Proposed redistricting maps unveiled

Lancaster County residents may soon have one more representative fighting for their rights in Columbia.

Using data collected from the 2010 U.S. Census, the S.C. House of Representatives recently released its proposed redistricting maps for all 124 state districts. And based on increases in population numbers, Lancaster County could soon see four state House representatives.

County Administrator Steve Willis said the proposed maps, which are subject to change, show just how much the county has grown over the last 10 years. During the redistricting process, new Census numbers are used to balance each district’s population.

“Presuming these plans hold, we will soon have four, rather than three, representatives covering portions of Lancaster County,” Willis said.

The representatives include current Reps. Jimmy Neal for District 44, Deborah Long for District 45 and Jay Lucas for District 65, as well as Rep. Ted Vick for District 53, who would be a newcomer for Lancaster County.

Willis said there are several proposed changes to the district lines. In the case of Neal’s district, Willis said it will grow by a small percentage, picking up a few thousand residents and the areas of Erwin Farm and along S.C. 200 North.

The opposite is true in Deborah Long’s district, which will see a decrease in population as a result of extreme population growth over the last decade.

“Deborah had to give up about twenty thousand residents and did so in York County, which gained a new House seat,” Willis said.

The residents Long gives up will be part of a newly created York County district near the town of Fort Mill, Willis said.

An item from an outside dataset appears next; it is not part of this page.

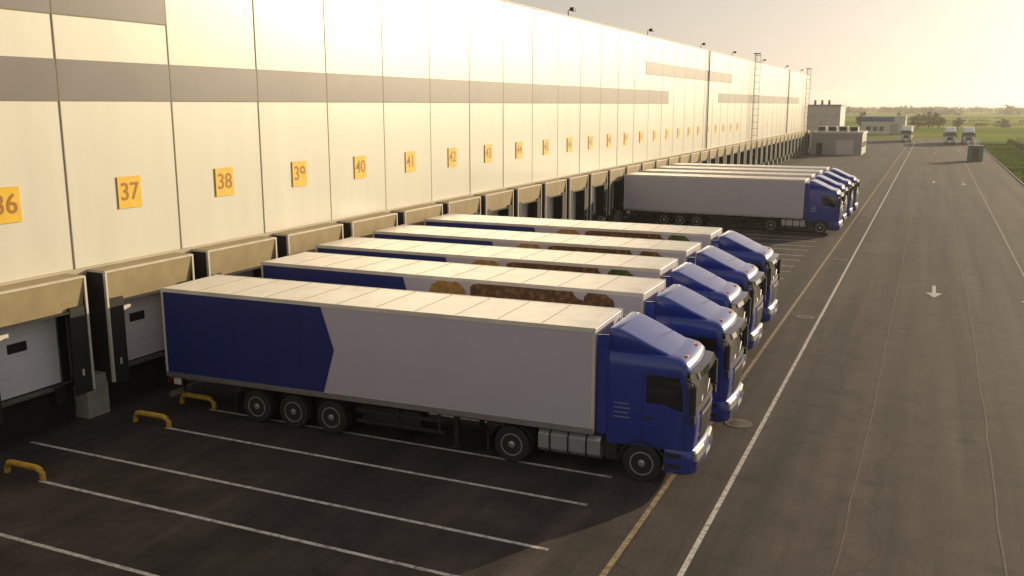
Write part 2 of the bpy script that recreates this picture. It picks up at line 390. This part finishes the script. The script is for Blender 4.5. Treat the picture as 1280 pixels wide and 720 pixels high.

“Everything in Lancaster County grew a lot and I think it shows,” Willis said. “Deborah Long’s district has to shrink to come up with the ideal number.”

As for Lucas and Vick’s districts, Willis said both areas needed to expand into parts of Lancaster County to reach the new population averages. For Lucas’ district, Willis said this meant it would expand slightly into southeastern Lancaster County.

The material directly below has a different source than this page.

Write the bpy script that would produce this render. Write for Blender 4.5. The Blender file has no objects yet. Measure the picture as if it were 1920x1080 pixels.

But for Vick, who has never represented Lancaster County before, the redistricting will expand his representation to residents in the northeast portion of the Buford area. Willis said this portion used to be represented by Neal.

Willis said Chesterfield County, which Vick currently represents, didn’t grow significantly, so his district had to expand into Lancaster County to reach the population numbers required.

Between June 6 and 10 the House Judiciary Committee is scheduled to convene to consider the proposed changes. Between June 13 and 30, the House will meet to consider any plans recommended by the Judiciary Committee.

After it’s approved by the House, the redistricting plan goes to the Department of Justice for approval. Barring any legal challenges, the new district lines can then be adopted.

County, Senate Redistricting

Willis said the redistricting process is also underway in both Lancaster County and state Senate District 16.

Willis said county staff is developing a public hearing schedule, which should be ready by the second week of June, so the public can weigh in on changes to county districts.

“We want to find out things like, if we’re in the north part of the county, do you want (U.S.) 521 to be the dividing line, from east to west? In the south, how important is it for Heath Springs and Kershaw to be in separate districts or should they be combined?” Willis said. “We want this input from the public.”

After the initial public hearings, the county will develop a draft redistricting map and then hold further public hearings.

State Senate redistricting maps were also unveiled this week. Willis said the proposed map for District 16, an area represented by Sen. Greg Gregory, did not change dramatically and is still split between Lancaster and York counties.

“The biggest difference is that the dividing line for the district moved a little further north,” Willis said. “The Elgin community is now just south of the line.”

Willis said all of Heath Springs, Kershaw and Charlesboro will be in District 27, which is represented by Sen. Vincent Sheheen.